Saturday 23 September 2023

This Mennonite is attempting to dance

  

I finally understand Ukrainian dance. After carefully observing my daughter prepare for performances last year, it all comes down to this: 

Apply a thick layer of makeup to your face. Then another. Put on your first layer of costume. Then another. Add more heavy fabric in the form of a vest and apron. Attach a tall, elaborate headpiece secured with at least fifty bobby pins. Then slide on some tall red boots with heels. 

You’re ready. Ready to run, jump and spin for five minutes straight. There will be no time to catch your breath or drink water. Allow the sweat to permeate your first layer of clothing. Then the second. Ignore the cramping, nausea, and sweat trickling down your face. And most important of all, keep smiling. 

At the age of 45, I don’t know how I convinced myself to sign up for this. I’m not a dancer or Ukrainian. I’m Mennonite (gasp!). Sure, I married a woman from Ukraine, but that doesn’t mean I can do the splits five feet in the air. 

Someday I hope to do this. Honestly, I had hoped they would train me to solely do the stunts. Isn’t that what Ukrainian dance is all about? The kicks, the jumps, and the flips (okay, maybe not flips)? They look difficult, but so much easier than moving my feet a hundred miles an hour while waving my arms in the air. 
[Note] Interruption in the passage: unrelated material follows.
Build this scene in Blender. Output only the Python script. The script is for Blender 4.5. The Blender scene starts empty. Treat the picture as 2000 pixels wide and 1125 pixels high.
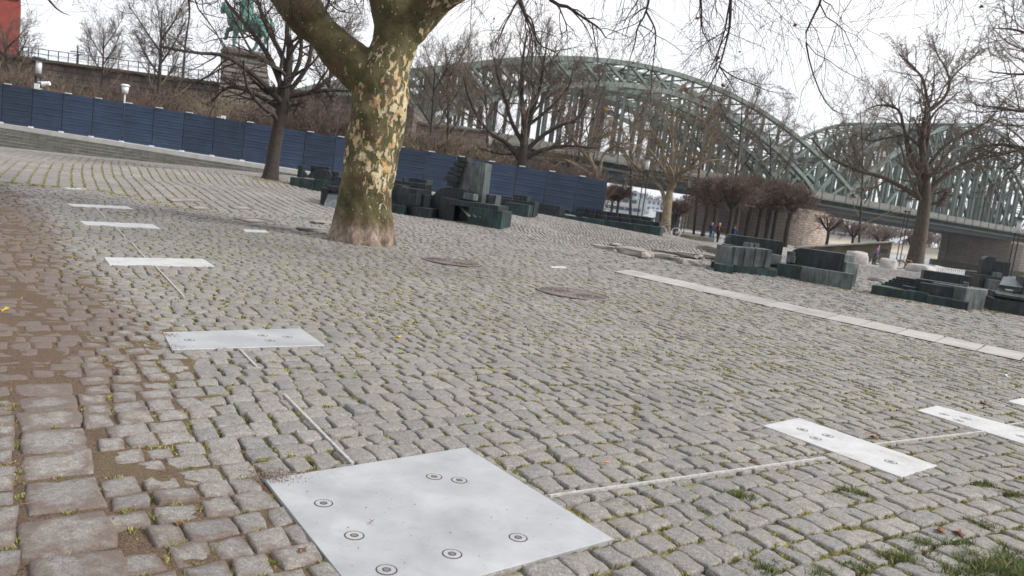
import bpy, math, random
import numpy as np
from mathutils import Vector, Matrix

random.seed(7)
RNG = np.random.default_rng(11)
scn = bpy.context.scene
COL = scn.collection
R = math.radians

# ------------------------------------------------------------------ camera
F = 1526.0; HZ0 = 375.0; ROLL = R(7.5)
PITCH = math.atan((562.5 - HZ0) * math.cos(ROLL) / F)
CAM = np.array([0.0, 0.0, 1.30])
fw = np.array([0, math.cos(PITCH), -math.sin(PITCH)])
up0 = np.array([0, math.sin(PITCH), math.cos(PITCH)])
X0 = np.array([1.0, 0, 0])
rt = math.cos(ROLL) * X0 + math.sin(ROLL) * up0
up = -math.sin(ROLL) * X0 + math.cos(ROLL) * up0
camd = bpy.data.cameras.new("camera")
cam = bpy.data.objects.new("camera", camd); COL.objects.link(cam)
m = Matrix(((rt[0], up[0], -fw[0], CAM[0]), (rt[1], up[1], -fw[1], CAM[1]), (rt[2], up[2], -fw[2], CAM[2]), (0, 0, 0, 1)))
cam.matrix_world = m
camd.sensor_width = 36; camd.lens = 36 * F / 2000
camd.clip_start = 0.05; camd.clip_end = 6000
camd.dof.use_dof = True; camd.dof.focus_distance = 5.2; camd.dof.aperture_fstop = 4.5
scn.camera = cam

def ray(px, py):
    d = fw * F + rt * (px - 1000) - up * (py - 562.5)
    return d / d[1]                       # unit forward (Y) depth

def P(px, py, Y):
    return CAM + ray(px, py) * Y

def proj(p):
    d = np.asarray(p, float) - CAM
    z = d @ fw
    return 1000 + F * (d @ rt) / z, 562.5 - F * (d @ up) / z

def sm(t):
    t = np.clip(t, 0, 1); return t * t * (3 - 2 * t)

# ------------------------------------------------------------------ terrain height
BK = np.array([24.5, 110.0]); BN = np.array([0.81, 0.586]); BD = np.array([-0.586, 0.81])
def H(x, y):
    x = np.asarray(x, float); y = np.asarray(y, float)
    A = np.interp(x, [-60, -27, -19, -12, -4, 0, 5, 12, 60], [.15, .2, .42, .66, .55, .42, .2, .0, 0])
    z = A * sm((y - 8) / 30)
    z = z - .75 * sm((y - 24) / 48) * sm((x - 4) / 9)
    # dunes of the fountain basin
    wf = np.exp(-((x - 4.5) / 5.0) ** 4 - ((y - 26) / 6.5) ** 4)
    z = z + wf * (.13 * np.sin(x * .9 + y * .35) + .20 * np.sin(y * 1.05 - x * .4 + 1.2) - .08)
    wl = np.exp(-((x + 9) / 7.0) ** 2 - ((y - 28) / 6.0) ** 2)
    z = z + wl * .10 * np.sin(x * .8 - y * .5)
    # terrace behind the steps, then the planted bank under the railway wall
    z = z + sm((y - 41.2) / 1.0) * np.interp(x, [-60, -27, -12, 5, 14], [1.2, 1.2, .25, .2, 0])
    z = z + sm((y - 50) / 32) * 2.6 * sm((6 - x) / 22)
    q = (x - BK[0]) * BN[0] + (y - BK[1]) * BN[1]
    z = np.where(q > 0, z + sm(q / 5.0) * (-5.5 - z), z)
    z = np.where(q > 330, -5.5 + sm((q - 330) / 45) * 6.5, z)
    return z

_YS = np.geomspace(.5, 900, 900)
def G(px, py, dz=0.0):
    d = ray(px, py)
    Ys = _YS
    for _ in range(3):
        p = CAM[None] + d[None] * Ys[:, None]
        hit = p[:, 2] <= H(p[:, 0], p[:, 1]) + dz
        i = int(np.argmax(hit)) if hit.any() else len(Ys) - 1
        Ys = np.linspace(Ys[max(i - 1, 0)], Ys[i], 40)
    return CAM + d * Ys[i if i < len(Ys) else -1] if False else CAM + d * Ys[-1]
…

And then there are the positions. Ballet positions! Today's Ukrainian dance, as I’ve recently learned, builds on ballet footwork and movements but with a Ukrainian twist.
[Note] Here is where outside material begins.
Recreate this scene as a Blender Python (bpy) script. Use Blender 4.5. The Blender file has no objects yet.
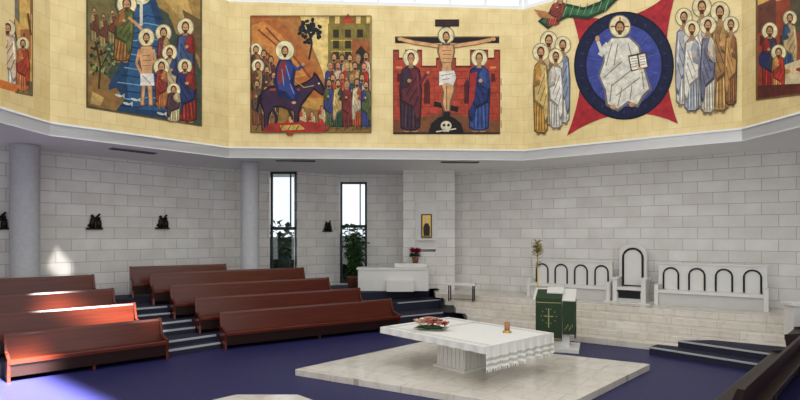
import bpy, bmesh, math, random
from mathutils import Vector, Matrix
random.seed(7)
D=bpy.data; SC=bpy.context.scene
try:
    SC.view_settings.view_transform='Standard'
except Exception: pass

def lin(v):
    v/=255.0
    return v/12.92 if v<=0.04045 else ((v+0.055)/1.055)**2.4
def C(r,g,b): return (lin(r),lin(g),lin(b),1.0)

# ------------------------------------------------------------ materials
def mat(name,col,rough=0.6,metal=0.0,var=0.0,scale=6.0,spec=0.5,stretch=None,bump=0.0,emit=0):
    m=D.materials.new(name); m.use_nodes=True
    nt=m.node_tree; b=nt.nodes['Principled BSDF']
    b.inputs['Base Color'].default_value=col
    b.inputs['Roughness'].default_value=rough
    b.inputs['Metallic'].default_value=metal
    b.inputs['Specular IOR Level'].default_value=spec
    tc=nt.nodes.new('ShaderNodeTexCoord'); mp=nt.nodes.new('ShaderNodeMapping')
    nz=nt.nodes.new('ShaderNodeTexNoise')
    nt.links.new(tc.outputs['Object'],mp.inputs[0]); nt.links.new(mp.outputs[0],nz.inputs['Vector'])
    if stretch: mp.inputs['Scale'].default_value=stretch
    nz.inputs['Scale'].default_value=scale; nz.inputs['Detail'].default_value=4
    if var>0:
        rp=nt.nodes.new('ShaderNodeMix'); rp.data_type='RGBA'
        rp.inputs[6].default_value=tuple(x*(1-var) for x in col[:3])+(1,)
        rp.inputs[7].default_value=tuple(min(1,x*(1+var)) for x in col[:3])+(1,)
        nt.links.new(nz.outputs['Fac'],rp.inputs[0]); nt.links.new(rp.outputs[2],b.inputs['Base Color'])
    if bump>0:
        bp=nt.nodes.new('ShaderNodeBump'); bp.inputs['Strength'].default_value=bump
        nt.links.new(nz.outputs['Fac'],bp.inputs['Height']); nt.links.new(bp.outputs[0],b.inputs['Normal'])
    return m

def brickmat(name,c1,c2,cm,bw,rh,mort,swz=True,rot=0,rough=0.6,noise=0.12,tint=None,bump=.2,vein=False):
    m=D.materials.new(name); m.use_nodes=True
    nt=m.node_tree; N=nt.nodes; L=nt.links; b=N['Principled BSDF']
    tc=N.new('ShaderNodeTexCoord')
    if swz:
        sp=N.new('ShaderNodeSeparateXYZ'); cb=N.new('ShaderNodeCombineXYZ')
        L.new(tc.outputs['Object'],sp.inputs[0]); L.new(sp.outputs['X'],cb.inputs['X']); L.new(sp.outputs['Z'],cb.inputs['Y'])
        vec=cb.outputs[0]
    else:
        mp=N.new('ShaderNodeMapping'); mp.inputs['Rotation'].default_value=(0,0,rot)
        L.new(tc.outputs['Object'],mp.inputs[0]); vec=mp.outputs[0]
    br=N.new('ShaderNodeTexBrick'); L.new(vec,br.inputs['Vector'])
    br.inputs['Color1'].default_value=c1; br.inputs['Color2'].default_value=c2; br.inputs['Mortar'].default_value=cm
    br.inputs['Scale'].default_value=1.0; br.inputs['Mortar Size'].default_value=mort
    br.inputs['Brick Width'].default_value=bw; br.inputs['Row Height'].default_value=rh
    br.inputs['Mortar Smooth'].default_value=0.1; br.inputs['Bias'].default_value=-0.2
    nz=N.new('ShaderNodeTexNoise'); nz.inputs['Scale'].default_value=1.6; nz.inputs['Detail'].default_value=6
    L.new(vec,nz.inputs['Vector'])
    mx=N.new('ShaderNodeMix'); mx.data_type='RGBA'; mx.blend_type='MULTIPLY'; mx.inputs[0].default_value=1
    cr=N.new('ShaderNodeValToRGB'); cr.color_ramp.elements[0].position=0.3; cr.color_ramp.elements[1].position=0.7
    t=tint or (1,1,1)
    cr.color_ramp.elements[0].color=((1-noise)*t[0],(1-noise)*t[1],(1-noise)*t[2],1); cr.color_ramp.elements[1].color=(1,1,1,1)
    L.new(nz.outputs['Fac'],cr.inputs[0]); L.new(br.outputs['Color'],mx.inputs[6]); L.new(cr.outputs[0],mx.inputs[7])
    out=mx.outputs[2]
    if vein:
        wv=N.new('ShaderNodeTexWave'); wv.inputs['Scale'].default_value=.7; wv.inputs['Distortion'].default_value=14; wv.inputs['Detail'].default_value=6; wv.inputs['Detail Scale'].default_value=1.6
        L.new(vec,wv.inputs['Vector']); c2r=N.new('ShaderNodeValToRGB'); c2r.color_ramp.elements[0].color=(.91,.905,.9,1); c2r.color_ramp.elements[1].color=(1,1,1,1); c2r.color_ramp.elements[1].position=.2
        L.new(wv.outputs['Fac'],c2r.inputs[0]); m2=N.new('ShaderNodeMix'); m2.data_type='RGBA'; m2.blend_type='MULTIPLY'; m2.inputs[0].default_value=1
        L.new(out,m2.inputs[6]); L.new(c2r.outputs[0],m2.inputs[7]); out=m2.outputs[2]
    L.new(out,b.inputs['Base Color']); b.inputs['Roughness'].default_value=rough
    bp=N.new('ShaderNodeBump'); bp.inputs['Strength'].default_value=bump; bp.inputs['Distance'].default_value=0.01; bp.invert=True
    L.new(br.outputs['Fac'],bp.inputs['Height']); L.new(bp.outputs[0],b.inputs['Normal'])
    return m

M_stone=brickmat('stone_block_wall',C(243,241,237),C(228,225,219),C(200,196,190),0.84,0.36,0.011,noise=0.12,tint=(1,0.985,0.96))
M_marble=brickmat('marble_paving',C(228,222,211),C(219,211,198),C(186,178,167),1.1,0.7,0.006,swz=False,rot=0.62,rough=0.14,noise=0.12,tint=(1,0.98,0.95),vein=True)
M_gold=brickmat('gold_leaf',C(245,224,166),C(238,214,152),C(226,200,134),0.4,0.4,0.006,noise=0.16,rough=0.42,tint=(1,0.95,0.84),bump=.1)
M_gold.node_tree.nodes['Principled BSDF'].inputs['Metallic'].default_value=0.1
M_plaster=mat('white_plaster',C(243,243,241),0.8,var=0.02)
M_concrete=mat('concrete_column',C(182,182,184),0.8,var=0.14,scale=9,bump=0.1)
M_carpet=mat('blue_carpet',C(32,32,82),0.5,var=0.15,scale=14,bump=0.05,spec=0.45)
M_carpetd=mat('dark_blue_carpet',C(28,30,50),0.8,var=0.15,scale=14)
M_nosing=mat('marble_nosing',C(176,178,182),0.4,var=0.05)
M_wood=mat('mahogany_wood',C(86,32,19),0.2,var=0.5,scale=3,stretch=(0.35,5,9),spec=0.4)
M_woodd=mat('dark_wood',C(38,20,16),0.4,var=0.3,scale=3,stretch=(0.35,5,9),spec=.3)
M_white=mat('white_marble',C(226,224,218),0.3,var=0.05,scale=3)
M_whitec=mat('white_marble_shaded',C(204,202,198),0.35,var=0.07,scale=3)
M_cloth=mat('white_linen',C(230,229,224),0.85,var=0.03)
M_stripe=mat('linen_band',C(184,182,172),0.85,var=0.03)
M_iron=mat('black_iron',C(24,24,28),0.4,metal=0.4,var=0.05)
M_bronze=mat('dark_bronze',C(34,28,26),0.4,metal=0.5,var=0.2)
M_frame=mat('window_frame_metal',C(44,44,52),0.5,metal=0.3,var=0.05)
M_green=mat('green_brocade',C(36,58,32),0.8,var=0.2,scale=20)
M_embro=mat('embroidery_thread',C(160,156,104),0.7,var=0.1)
M_goldp=mat('polished_gold',C(205,165,80),0.35,metal=0.6,var=0.1)
M_wax=mat('amber_candle',C(170,120,76),0.5,var=0.1)
M_leaf=mat('leaf_green',C(50,92,38),0.6,var=0.4,scale=9)
M_leafd=mat('hedge_green',C(40,60,36),0.8,var=0.5,scale=3)
M_red=mat('poinsettia_red',C(160,26,46),0.6,var=0.2)
M_pink=mat('petal_pink',C(220,146,136),0.7,var=0.2)
M_petw=mat('petal_cream',C(240,228,206),0.7,var=0.1)
M_pot=mat('terracotta_pot',C(130,80,56),0.7,var=0.1)
M_vent=mat('vent_grille',C(110,110,110),0.6,var=0.05)
M_ground=mat('outside_ground',C(120,124,110),0.9,var=0.2)
def glassmat():
    m=D.materials.new('window_glass'); m.use_nodes=True; nt=m.node_tree; nt.nodes.clear()
    o=nt.nodes.new('ShaderNodeOutputMaterial'); mx=nt.nodes.new('ShaderNodeMixShader')
    t=nt.nodes.new('ShaderNodeBsdfTransparent'); g=nt.nodes.new('ShaderNodeBsdfGlossy'); t.inputs[0].default_value=(.9,.95,.97,1)
    g.inputs['Roughness'].default_value=0.02; mx.inputs[0].default_value=0.06
    nt.links.new(t.outputs[0],mx.inputs[1]); nt.links.new(g.outputs[0],mx.inputs[2]); nt.links.new(mx.outputs[0],o.inputs[0])
    return m
M_glass=glassmat()
def paintmat():
    m=D.materials.new('fresco_paint'); m.use_nodes=True; nt=m.node_tree; b=nt.nodes['Principled BSDF']
    a=nt.nodes.new('ShaderNodeVertexColor'); a.layer_name='paint'
    tc=nt.nodes.new('ShaderNodeTexCoord'); nz=nt.nodes.new('ShaderNodeTexNoise'); nz.inputs['Scale'].default_value=5; nz.inputs['Detail'].default_value=9; nz.inputs['Roughness'].default_value=.65
    cr=nt.nodes.new('ShaderNodeValToRGB'); cr.color_ramp.elements[0].color=(.6,.6,.6,1); cr.color_ramp.elements[0].position=.32
    cr.color_ramp.elements[1].color=(1.25,1.22,1.15,1); cr.color_ramp.elements[1].position=.68
    mx=nt.nodes.new('ShaderNodeMix'); mx.data_type='RGBA'; mx.blend_type='MULTIPLY'; mx.inputs[0].default_value=1
    nt.links.new(tc.outputs['Object'],nz.inputs['Vector']); nt.links.new(nz.outputs['Fac'],cr.inputs[0])
    nt.links.new(a.outputs['Color'],mx.inputs[6]); nt.links.new(cr.outputs[0],mx.inputs[7]); nt.links.new(mx.outputs[2],b.inputs['Base Color'])
    b.inputs['Roughness'].default_value=0.6; b.inputs['Specular IOR Level'].default_value=.25
    return m
M_paint=paintmat()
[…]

As a non-Ukrainian, non-dancing Mennonite, I realize I have no say in this matter, yet I must voice my protest. There’s no way those Ukrainian warriors called Cossacks were pointing their toes while doing their war dance four centuries ago. They weren’t thinking about the “positions” of one’s feet. They definitely weren’t doing bar exercises. They were pumping themselves up, preparing to go out into battle. Hence all the yelps.

I understand, dance evolves. And so I’m learning the basics, like how to point your feet in opposite directions while bending down. Trust me, it doesn’t feel good. 

I can barely follow the bar routine, let alone spin in the air without wanting to throw up. Clicking my heels in the air takes immense concentration. All the while, I’m reminded to point those toes! 

My kind Ukrainian dance instructor, who has likely never encountered a 45-year-old Mennonite in his class, has no idea where to start. “You’re back?!” he yelled as I entered the room for my second class. I couldn’t tell whether he was about to laugh or cry. 

With absolutely no natural dance instinct, I have only one card to play: the fact that I’m a man. We’re a rare species when it comes to dance. Typically, boys will stick around until they’re nine or ten – until they realize other boys may be watching them. Even in our “mature” dance group, they had only one man for decades and he’s now pushing seventy. 

In my daughter’s class, it’s the same ratio: one boy for every 10 girls. Their instructor dares not even make eye contact with one of the boys for fear he won’t turn up for next practice. The girls may get tongue-lashings for missteps, but the boys – well, they receive only positive reinforcement. 

I’m a little baffled as to why any boy would want to quit. Not only do you get to be surrounded by young ladies, you get to do all the stunts. The girls can spin twenty times on one toe and receive meagre applause, while the boys kick one foot in the air and get a standing ovation. 

It’s a man’s world, as it turns out, even when it comes to dance.  

As to whether I can actually kick my foot in the air while dancing, we’ll see.